From Dick Lepre, San Francisco

 

Friday September 3, 2010

BLS Employment Situation Report is mixed.  It shows -54,000 jobs overall (expectation was -100,000), +67,000 private sector jobs, Unemployment rate up to 9.6%, Hourly Earnings +0.3% and a flat work week.    The report is indeed better than expected but this is a picture of a jobs market going nowhere and is most certainly not a sign of economic growth.  Many people reentered the jobs market last month.  That is why the Unemployment rate was up.  That could be because of that temporary end to extended unemployment benefits so I would not read anything into last month's change in the Unemployment Rate.

Treasuries sold off in early trading in response to a) the better than expected not as bad as expected overall number and the fact that the techs were massively overbought and now correcting.

I keep saying "the good news is that the bad news is not as bad as expected" which at first was a somewhat funny way to describe the situation but the fact that this has become the modus operandi is no longer funny.

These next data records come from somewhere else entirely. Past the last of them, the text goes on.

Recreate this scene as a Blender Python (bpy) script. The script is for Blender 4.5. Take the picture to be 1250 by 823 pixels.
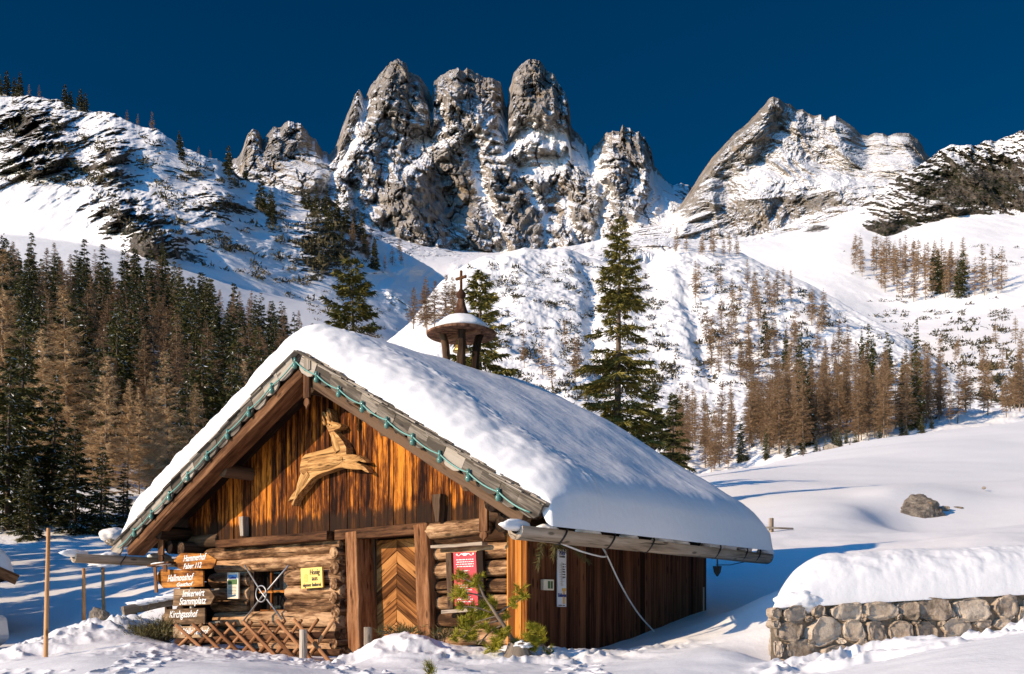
import bpy, math, random
import numpy as np
from mathutils import Vector, Matrix

for _o in list(bpy.data.objects):
    bpy.data.objects.remove(_o)
SC = bpy.context.scene
COL = SC.collection

# ------------------------------------------------------------------ camera, sky, sun, exposure
EYE = 1.6                      # eye height over the lane
FPX, CX, HY = 1200.0, 625.0, 750.0   # focal length, centre column and horizon row of the 1250 px wide photograph
cam_d = bpy.data.cameras.new('camera')
cam = bpy.data.objects.new('camera', cam_d)
COL.objects.link(cam)
cam.location = (0, 0, EYE)
cam.rotation_euler = (math.radians(90), 0, 0)
cam_d.sensor_width = 36.0
cam_d.lens = 36.0 * FPX / 1250.0
cam_d.shift_y = (HY - 411.5) / 1250.0          # a shift lens keeps the verticals upright
cam_d.clip_start = 0.1
cam_d.clip_end = 12000
SC.camera = cam

SUN_EL = math.radians(20.0)
TRAVEL = Vector((0.88, 0.475))
TRAVEL.normalize()
world = bpy.data.worlds.new('World')
SC.world = world
world.use_nodes = True
wn, wl = world.node_tree.nodes, world.node_tree.links
for _n in list(wn):
    wn.remove(_n)
sky = wn.new('ShaderNodeTexSky')
sky.sky_type = 'NISHITA'
sky.sun_disc = False
sky.sun_elevation = SUN_EL
sky.sun_rotation = math.atan2(-TRAVEL.x, -TRAVEL.y)
sky.altitude = 1500
sky.air_density = 0.8
sky.dust_density = 0.15
sky.ozone_density = 3.5
whs = wn.new('ShaderNodeHueSaturation')
whs.inputs['Saturation'].default_value = 1.32
whs.inputs['Hue'].default_value = 0.497
bg = wn.new('ShaderNodeBackground')
bg.inputs['Strength'].default_value = 0.070
wo = wn.new('ShaderNodeOutputWorld')
wl.new(sky.outputs[0], whs.inputs['Color'])
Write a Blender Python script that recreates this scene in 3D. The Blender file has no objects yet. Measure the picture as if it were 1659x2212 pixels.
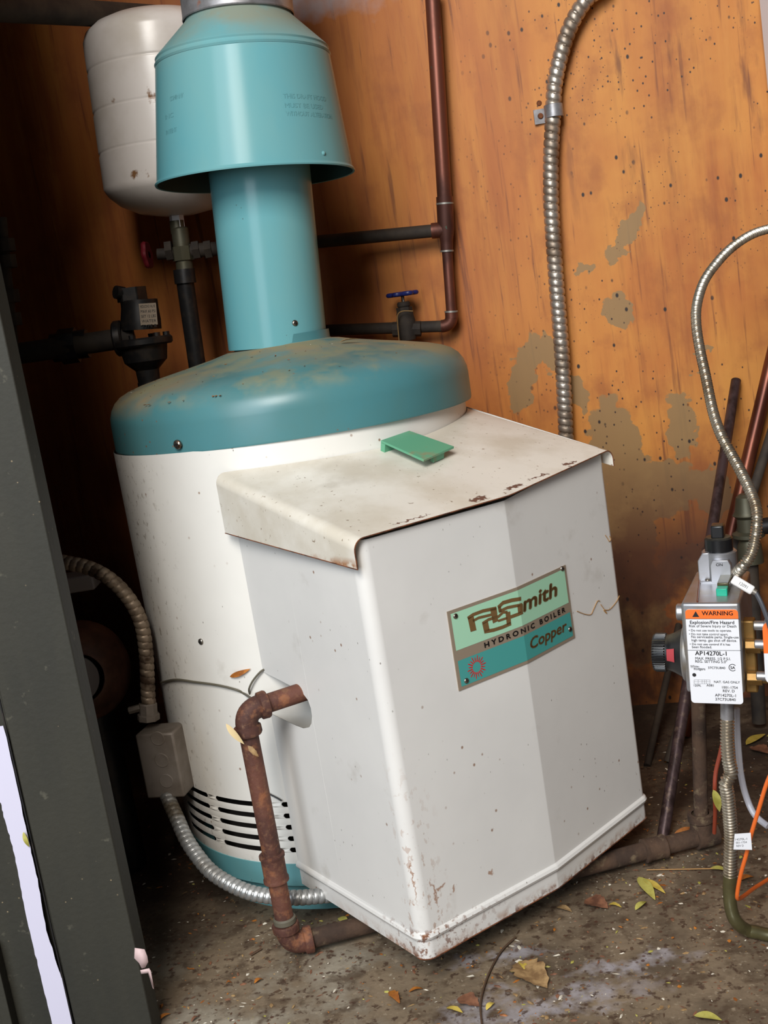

Thursday September 2, 2010

Initial Jobless Claims were 472,000 last week, consensus was 475K, previous was 478K.  The jobs market is still weak.  Productivity (GDP/hr. worked) was -1.8%.  Unit Labor Costs were +1.1%.  Pending Homes Sales were +5.2% which is a rebound from the previous -2.8%.

The best story I found today in WSJ was that Ferrari was recalling 1,248 of their $250,000 a pop 468 Italias because of engine fires cause by bad glue.